Better governance still needed to help lower-income group


PETALING JAYA: Although Malaysia’s economic growth is on the rise, Putrajaya needs to do more to improve governance and heighten transparency so that funds meant for the B40 (bottom 40% household income group) can have their desired impact, an economist said today.

Universiti Kebangsaan Malaysia Associate Professor Madeline Berma said this was crucial in order to lessen the disparity between the rich and the poor.

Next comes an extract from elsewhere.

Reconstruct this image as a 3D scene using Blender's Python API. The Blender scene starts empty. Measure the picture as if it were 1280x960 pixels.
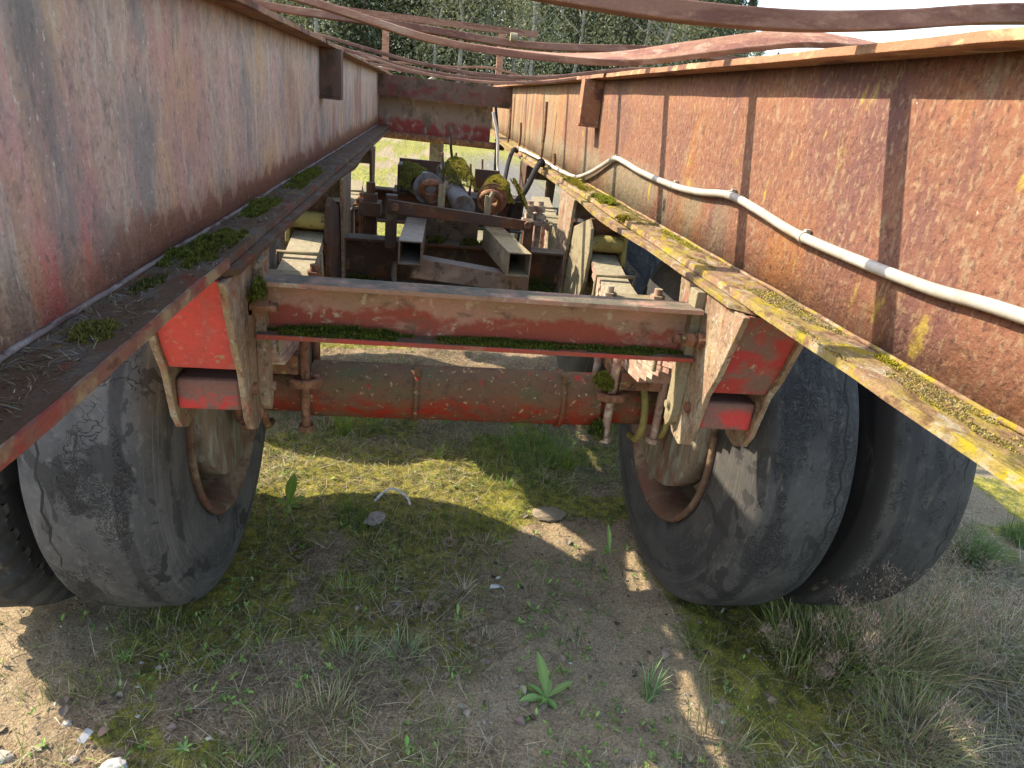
import bpy, bmesh, math, random
import numpy as np
from mathutils import Vector, Matrix, noise as mnoise
random.seed(7); RNG = np.random.default_rng(11)
S = bpy.context.scene; COL = S.collection
PI = math.pi

# ------------------------------------------------------------------ camera
F, PITCH, YAW, ROLL = 820.7, .403, .160, .111
cam_d = bpy.data.cameras.new('camera'); cam = bpy.data.objects.new('camera', cam_d); COL.objects.link(cam)
fw = Vector((math.sin(YAW)*math.cos(PITCH), math.cos(YAW)*math.cos(PITCH), -math.sin(PITCH)))
rt = Vector((math.cos(YAW), -math.sin(YAW), 0)); up = rt.cross(fw)
rt2 = rt*math.cos(ROLL)+up*math.sin(ROLL); up2 = -rt*math.sin(ROLL)+up*math.cos(ROLL)
cam.matrix_world = Matrix(((rt2.x, up2.x, -fw.x, -.12), (rt2.y, up2.y, -fw.y, 0), (rt2.z, up2.z, -fw.z, 1.231), (0, 0, 0, 1)))
cam_d.sensor_width = 36; cam_d.lens = F/1280*36; cam_d.clip_start = .02; cam_d.clip_end = 3000
S.camera = cam

# ------------------------------------------------------------------ light
SUN = Vector((-1.176, .40, 1.0)).normalized()
SUN_ELEV = math.asin(SUN.z); SUN_AZ = math.atan2(SUN.x, SUN.y)
W = bpy.data.worlds.new('World'); S.world = W; W.use_nodes = True
wn = W.node_tree; wn.nodes.clear()
sky = wn.nodes.new('ShaderNodeTexSky'); sky.sky_type = 'NISHITA'; sky.sun_disc = False
sky.sun_elevation = SUN_ELEV; sky.sun_rotation = SUN_AZ; sky.air_density = 1.0; sky.air_density = 1.2; sky.dust_density = 1.5; sky.ozone_density = 5.0
bg = wn.nodes.new('ShaderNodeBackground'); bg.inputs[1].default_value = .15
wo = wn.nodes.new('ShaderNodeOutputWorld')
tc = wn.nodes.new('ShaderNodeTexCoord'); mp = wn.nodes.new('ShaderNodeMapping'); mp.inputs['Scale'].default_value = (1.2, 1.2, 7)
cn = wn.nodes.new('ShaderNodeTexNoise'); cn.inputs['Scale'].default_value = 2.2; cn.inputs['Detail'].default_value = 7; cn.inputs['Distortion'].default_value = .6
cr = wn.nodes.new('ShaderNodeMapRange'); cr.inputs[1].default_value = .46; cr.inputs[2].default_value = .72; cr.inputs[3].default_value = 0.; cr.inputs[4].default_value = .6
cm = wn.nodes.new('ShaderNodeMix'); cm.data_type = 'RGBA'; cm.inputs[7].default_value = (1.7, 1.85, 2.0, 1)
wn.links.new(tc.outputs['Generated'], mp.inputs[0]); wn.links.new(mp.outputs[0], cn.inputs['Vector'])
wn.links.new(cn.outputs[0], cr.inputs[0]); wn.links.new(cr.outputs[0], cm.inputs[0]); wn.links.new(sky.outputs[0], cm.inputs[6])
wn.links.new(cm.outputs[2], bg.inputs[0]); wn.links.new(bg.outputs[0], wo.inputs[0])
sd = bpy.data.lights.new('sun', 'SUN'); sd.energy = 2.5; sd.angle = math.radians(.6); sd.color = (1, .95, .87)
so = bpy.data.objects.new('sun', sd); COL.objects.link(so); so.location = (-6, 2, 8)
so.rotation_euler = SUN.to_track_quat('Z', 'Y').to_euler()
S.view_settings.view_transform = 'Standard'; S.view_settings.look = 'None'; S.view_settings.exposure = 2.05; S.view_settings.gamma = 1
S.view_settings.use_curve_mapping = False
S.view_settings.use_white_balance = True; S.view_settings.white_balance_temperature = 7900; S.view_settings.white_balance_tint = 12
S.render.engine = 'CYCLES'; S.cycles.max_bounces = 8; S.cycles.diffuse_bounces = 4

# ------------------------------------------------------------------ node helpers
class NB:
    def __init__(s, name):
        s.m = bpy.data.materials.new(name); s.m.use_nodes = True; s.t = s.m.node_tree; s.t.nodes.clear()
        s.out = s.n('ShaderNodeOutputMaterial'); s.b = s.n('ShaderNodeBsdfPrincipled'); s.l(s.b.outputs[0], s.out.inputs[0])
        s.co = s.n('ShaderNodeTexCoord').outputs['Object']; s.b.inputs['Specular IOR Level'].default_value = .3
    def n(s, t): return s.t.nodes.new(t)
    def l(s, a, b): s.t.links.new(a, b)
    def v(s, x, sock):
        if isinstance(x, (int, float)): sock.default_value = x
        elif isinstance(x, tuple): sock.default_value = (*x, 1) if len(x) == 3 and len(sock.default_value) == 4 else x
        else: s.l(x, sock)
    def math(s, op, a, b=0., c=0., clamp=False):
        n = s.n('ShaderNodeMath'); n.operation = op; n.use_clamp = clamp
        s.v(a, n.inputs[0]); s.v(b, n.inputs[1]); s.v(c, n.inputs[2]); return n.outputs[0]
    def noise(s, scale, detail=5, rough=.6, seed=0, dist=0., co=None):
        m = s.n('ShaderNodeMapping'); m.inputs['Scale'].default_value = scale if isinstance(scale, tuple) else (scale,)*3
        m.inputs['Location'].default_value = (seed*3.17, seed*1.71, seed*5.3)
        s.l(co or s.co, m.inputs[0]); n = s.n('ShaderNodeTexNoise'); n.inputs['Scale'].default_value = 1
        n.inputs['Detail'].default_value = detail; n.inputs['Roughness'].default_value = rough; n.inputs['Distortion'].default_value = dist
        s.l(m.outputs[0], n.inputs['Vector']); return n.outputs[0]
    def vor(s, scale, feature='DISTANCE_TO_EDGE', co=None):
        m = s.n('ShaderNodeMapping'); m.inputs['Scale'].default_value = scale if isinstance(scale, tuple) else (scale,)*3
        s.l(co or s.co, m.inputs[0]); n = s.n('ShaderNodeTexVoronoi'); n.feature = feature; n.inputs['Scale'].default_value = 1
        s.l(m.outputs[0], n.inputs['Vector']); return n.outputs['Distance']
    def ramp(s, x, lo, hi, a=0., b=1.):
        n = s.n('ShaderNodeMapRange'); n.interpolation_type = 'SMOOTHSTEP'
        s.v(x, n.inputs[0]); n.inputs[1].default_value = lo; n.inputs[2].default_value = hi
        n.inputs[3].default_value = a; n.inputs[4].default_value = b; return n.outputs[0]
    def mix(s, f, a, b):
        n = s.n('ShaderNodeMix'); n.data_type = 'RGBA'; s.v(f, n.inputs[0]); s.v(a, n.inputs[6]); s.v(b, n.inputs[7]); return n.outputs[2]
    def sep(s, x):
        n = s.n('ShaderNodeSeparateXYZ'); s.l(x, n.inputs[0]); return n.outputs
    def bump(s, h, strength=.5, dist=.003, prev=None):
        n = s.n('ShaderNodeBump'); n.inputs['Strength'].default_value = strength; n.inputs['Distance'].default_value = dist
        s.l(h, n.inputs['Height'])
        if prev: s.l(prev, n.inputs['Normal'])
        return n.outputs[0]
    def attr(s, name):
        n = s.n('ShaderNodeAttribute'); n.attribute_name = name; return n
    def done(s, col, rough=.85, nrm=None, metal=0.):
        s.v(col, s.b.inputs['Base Color']); s.v(rough, s.b.inputs['Roughness']); s.v(metal, s.b.inputs['Metallic'])
        if nrm: s.l(nrm, s.b.inputs['Normal'])
        return s.m

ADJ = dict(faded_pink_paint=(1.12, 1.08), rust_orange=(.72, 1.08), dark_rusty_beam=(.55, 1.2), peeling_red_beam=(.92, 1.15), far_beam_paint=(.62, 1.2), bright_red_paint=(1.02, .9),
    worn_red_paint=(.85, 1.0), rust_paint_cheek=(.74, 1.1), axle_paint=(.8, 1.4), rusty_fittings=(.72, 1.25), dusty_pale_metal=(.62, 1.15), lichen_yellow=(.8, 1.), grey_tube=(.58, 1.1), mossy_tube=(.66, .72),
    grey_steel=(.55, 1.), rusty_rim=(.7, 1.1), pale_drum=(.58, 1.1), dark_brown_flange=(.8, 1.9), rusty_lichen_flange=(.72, 1.15), rusty_top_flange=(.9, 1.2), rust_bar=(.85, 1.1), rust_bar_warm=(.95, 1.1), red_edge=(.85, 1.2), birch_bark=(.42, 1.))
def layered(name, base, layers, bump=.6, bscale=140, bdist=.0025, rough=.85, up=None):
    """layers: (colour, scale, lo, hi, dict(seed, axis=(i,a,b,ragged), k))"""
    gn, st = ADJ.get(name, (1., 1.))
    def aj(c):
        l = .3*c[0]+.55*c[1]+.15*c[2]; return tuple(min(.9, max(.004, (l+(q-l)*st)*gn)) for q in c)
    base = aj(base); layers = [(aj(c), *r) for c, *r in layers]
    N = NB(name); col = base; xyz = N.sep(N.co)
    for i, (c, sc, lo, hi, o) in enumerate(layers):
        f = N.ramp(N.noise(sc, o.get('d', 6), .62, o.get('seed', i+1), o.get('dist', .3)), lo, hi)
        if 'axis' in o:
            for (ax, a, b, rg) in ([o['axis']] if isinstance(o['axis'], tuple) else o['axis']):
                q = N.math('ADD', xyz[ax], N.math('MULTIPLY', N.math('SUBTRACT', N.noise(o.get('rs', (14, 14, 3)), 5, .6, i+9), .5), rg))
                m = N.ramp(q, min(a, b), max(a, b), 0. if a < b else 1., 1. if a < b else 0.)
                f = N.math('MULTIPLY', f, m)
        col = N.mix(N.math('MULTIPLY', f, o.get('k', 1.)), col, c)
    h = N.noise(bscale, 6, .7, 31); h2 = N.noise(bscale*.18, 4, .6, 41)
    col = N.mix(N.ramp(h, .3, .75, 0, .35), col, N.mix(.5, col, (.02, .015, .012)))
    if up:
        g = N.n('ShaderNodeNewGeometry'); nz = N.sep(g.outputs['Normal'])[2]
        f = N.math('MULTIPLY', N.ramp(nz, .4, .9), N.ramp(N.noise(up[1], 6, .65, 51), up[2], up[3]))
        col = N.mix(f, col, N.mix(N.noise(90, 3), up[0], tuple(x*.35 for x in up[0])))
    n = N.bump(h2, bump*.6, bdist*3); n = N.bump(h, bump, bdist, n)
    return N.done(col, rough, n)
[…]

“Yes, we have rapid economic growth and poverty numbers are very low, but we still have pockets of poverty, particularly among the Orang Asli communities in Peninsular Malaysia and Orang Asal in Sabah and Sarawak,” she told the Malaysia Freedom Summit here.

“The role of the government in reducing the disparity is to achieve economic growth so that wealth can be redistributed. That’s why a bigger economic pie is important,” she said.

She said it was also important to prevent leakages.

“If you don’t have leakages and wastages, then the B40 group can truly benefit from the programmes aimed at helping them,” she added.

Associate Professor Madeline Berma at the Malaysia Freedom Summit

She said the increase in average income appeared to have reduced the income gap between the rich and the poor on paper.

“But if you look deeper, what is apparent is the inequality between different people in different states, the urban and rural divide.

“For example, if you look at the average Malaysian income in 2016, it stood at RM6,958. But if you break it down by state, the average income in Kuala Lumpur was RM11,692 while that in Kelantan was RM4,714,” she said.

Even these figures did not necessarily provide an accurate picture of the reality on the ground, she added.

“If you include the incomes of Malaysia’s billionaires when calculating average income, the data will be skewed,” she said.

“Imagine if you included the income of a multi-millionaire based in Kedah or Kelantan when calculating the average income there. It could make the number seem higher.”

According to a recent New Straits Times report, Malaysia’s Gini coefficient fell from 0.46 in 2002 to 0.401 in 2014, while average monthly household incomes grew from RM3,011 to RM6,141 in the same period.

Yesterday, Bank Negara Malaysia announced that the country’s gross domestic product (GDP) grew at a faster pace of 6.2% in the third quarter of 2017 compared to 4.3% in the same period last year.

Malaysia had also seen a growth rate of 5.8% in the second quarter of this year and 5.6% in the first quarter.

It said the economy was on course to register a growth rate close to the upper range of the official projection of 5.2% to 5.7% for the whole of 2017.

Madeline said she was more concerned about inequality within each racial group than inequality between races.

“In the past, the inequality was between the Malays and Chinese. Now the inequality is between rich Chinese and poor Chinese, rich Malays and poor Malays, and so on,” she said.

She also said that while the Gini coefficient was an indicator of disparity, it did not necessarily reflect the real situation as it took into account income and not wealth.

“If we include wealth in the equation, then the disparity between the rich and poor is very likely to be much higher. But data on wealth is difficult to obtain,” she said.

She also said that despite higher income numbers, many Malaysians did not have financial assets or savings.

According to the 2013 Malaysian Human Development Report, 57% of non-Malay bumiputeras, 55% of Malays, 45% of Chinese and 44% of Indians did not have financial assets, while 90% of rural households and 86% of urban households had no savings.